Preparation and Properties of Aramid-Silica Hybrids with Inter-Phase Bonding Through (3-glycidoxypropyl)-trimethoxysilane

Abstract

Nano-composites from aramid-silica system have been prepared via sol-gel process. Poly (phenyleneterephthalamide) copolymer chains were prepared by reacting a mixture of p- and m-phenylenediamines with terephthaloyl chloride in dimethylacetamide used as solvent. The sol-gel process in the polymer matrix was carried out through hydrolysis and condensation of a mixture of tetraethoxysilane and (3-glycidoxypropyl) trimethoxysilane. The latter was used to develop linkage, on one hand with silica network structure using alkoxy groups and on the other hand with aramid chains at its secondary amine groups through glycidal groups of silane. Mutual interaction between the two disparate phases aramid and silica network was thus created. Thin films of the composites containing different proportions of silica ranging from 5.0 to 25.0-wt% were cast by the solvent elution technique. The α-relaxation temperature associated with the glass transition was measured by the dynamic mechanical thermal analysis. The results showed an increase in the glass transition temperature from 328°C for the pure aramid to 352°C for the hybrid materials containing 25-wt% silica, an indicative of the increased interfacial interaction between the two phases.
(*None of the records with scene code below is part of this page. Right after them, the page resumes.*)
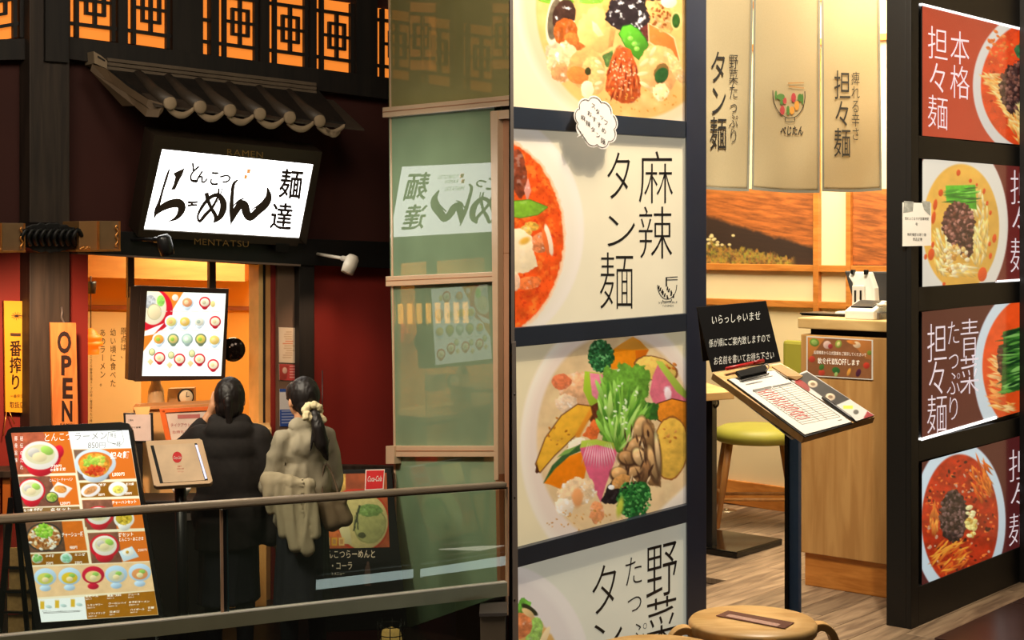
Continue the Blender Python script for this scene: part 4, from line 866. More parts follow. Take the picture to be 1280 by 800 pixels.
T_.build('form_print', mat('grey_ink', L(110, 106, 104)), cb)
T_ = Text(TS, .0070)
for i in range(15):
    v = .28+i*.037; u = .15+R.uniform(0, .03); P = []
    for k in range(9): P.append((*pq(u+k*.036, v+R.uniform(-.013, .013)), R.uniform(.5, .9)))
    T_.stroke(P, 2)
T_.build('handwriting', mat('red_ink', L(200, 60, 56)), cb)
pe = thing('ballpoint_pen', 'black ballpoint pen lying on the right of the waiting list', 'pen')
pa, pb = TS.P(1028, 497, .012), TS.P(1071, 528, .012); tube('barrel', [pa, pa.lerp(pb, .12), pa.lerp(pb, .8), pb], [.004, .006, .0058, .0015], m_blackp, pe, 10); tube('pocket_clip', [pa.lerp(pb, .05)+TS.n*.007, pa.lerp(pb, .35)+TS.n*.007], .0015, m_grey, pe, 6)
rp = thing('marker_pen', 'red marker pen lying at the foot of the welcome sign', 'pen')
pa, pb = TS.P(908, 461, .018), TS.P(954, 451, .018); tube('barrel', [pa, pa.lerp(pb, .7)], .0055, mat('red_plastic', L(190, 40, 40), .35), rp, 10); tube('cap', [pa.lerp(pb, .7), pb], .0062, mat('red_cap', L(150, 24, 28), .35), rp, 10)
bk = thing('bulldog_clip', 'black spring clip at the head of the clipboard', 'clip')
pa = TS.P(930, 463, .014); bm = prism_bm([TS.P(920, 464, .026), TS.P(956, 455, .026), TS.P(960, 462, .02), TS.P(926, 470, .02)], -TS.n*.01); from_bm('jaw', bm, m_blackp, bk)
tube('handle', spline([TS.P(948, 461, .02), TS.P(958, 455, .026), TS.P(961, 459, .024), TS.P(957, 464, .02)], 4), .0018, m_grey, bk, 6)
lf = thing('menu_leaflet', 'glossy black and white menu leaflet on the right side of the tray', 'leaflet')
q = [(985, 473), (1008, 463), (1093, 519), (1068, 527)]
slab('sheet', TS, q, .0005, .003, m_paper, lf)
c = Canvas(q, .7, (208, 206, 202))
c.po([(993, 471), (1009, 465), (1062, 499), (1044, 507)], (34, 30, 32), 1, tex=.3, ts=4); c.el(1003, 482, 11, 5, (150, 34, 34), 38)
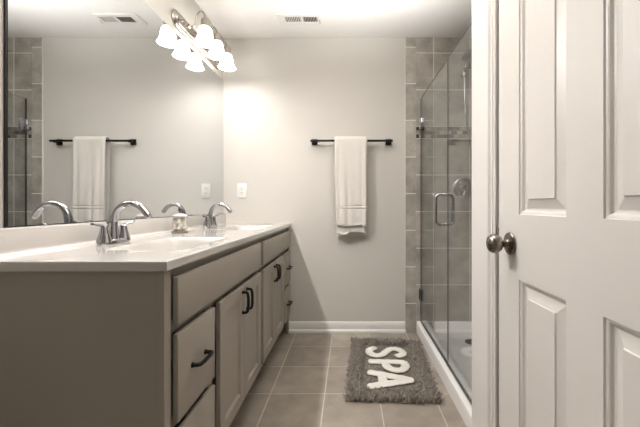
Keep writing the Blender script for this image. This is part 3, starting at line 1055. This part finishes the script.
for _ in range(11000):
    x, y = rng.uniform(MX0, MX1), rng.uniform(MY0, MY1)
    e = min(x - MX0, MX1 - x, y - MY0, MY1 - y)
    border = e < BW
    right = (x > MX0 + .40)
    clump = math.sin(x * 190 + 3 * math.sin(y * 90)) * math.sin(y * 170 + 2 * math.sin(x * 120))
    if border:
        if clump < -.25 and rng.random() < .8:
            continue
        h = (rng.uniform(.020, .040) + .008 * clump) * (1.0 if not right else .8)
        blade(x, y, .003, h, rng.uniform(.008, .024), rng.uniform(0, 6.28), rng.uniform(.0028, .0048))
    else:
        blade(x, y, .007, rng.uniform(.006, .012), rng.uniform(.003, .010), rng.uniform(0, 6.28), rng.uniform(.002, .0035))
sg = link_mesh('shag_pile', bm, M['shag'], mat_t, 60)
sg['kind'] = 'stuff'
LX0, LH = .122, .262
def letter(strokes, y_start, rad):
    bm = bmesh.new()
    for st in strokes:
        pts = [(LX0 + v, y_start - u, .025) for u, v in st]
        sp = smooth_path(pts, 7) if len(pts) > 2 else [Vector(p) for p in (pts[0], ((pts[0][0] + pts[1][0]) / 2, (pts[0][1] + pts[1][1]) / 2, .025), pts[1])]
        d0 = (sp[0] - sp[1]).normalized() * rad * .5
        d1 = (sp[-1] - sp[-2]).normalized() * rad * .5
        sp = [sp[0] + d0] + sp + [sp[-1] + d1]
        n = len(sp)
        tube(bm, sp, [rad * .6] + [rad * (1 + .06 * math.sin(k * 1.7)) for k in range(1, n - 1)] + [rad * .6], 12, True, (.32, 1.0), up=(0, 0, 1))
    o = link_mesh('letter', bm, M['whiteyarn'], mat_t, 60)
    o['label'] = 'white tufted letter'
letter([[(.140, .205), (.110, .243), (.065, .240), (.030, .205), (.038, .160), (.080, .130), (.125, .100), (.138, .055), (.105, .018), (.055, .016), (.022, .050)]], 2.392, .027)
letter([[(.022, .020), (.022, .130), (.022, .235)], [(.022, .235), (.075, .243), (.122, .215), (.126, .165), (.085, .125), (.022, .118)]], 2.188, .028)
letter([[(.020, .016), (.060, .140), (.098, .256)], [(.098, .256), (.136, .140), (.178, .016)], [(.055, .090), (.145, .090)]], 2.045, .028)
mat_t.rotation_euler = (0, 0, -.055)
mat_t.location = (mat_t.location.x - .003, mat_t.location.y - .018, 0)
Films having relatively low silica content were flexible and transparent, but those with high silica content were opaque and brittle. These films were tested for their tensile strength, modulus and toughness. The mechanical strength of the composites as compared to the pure aramid increased initially but with further addition of silica the strength decreased. The initial increase can be explained due to increased interfacial interaction between the two phases, however agglomeration of silica particles was responsible for decreasing strength at higher silica contents.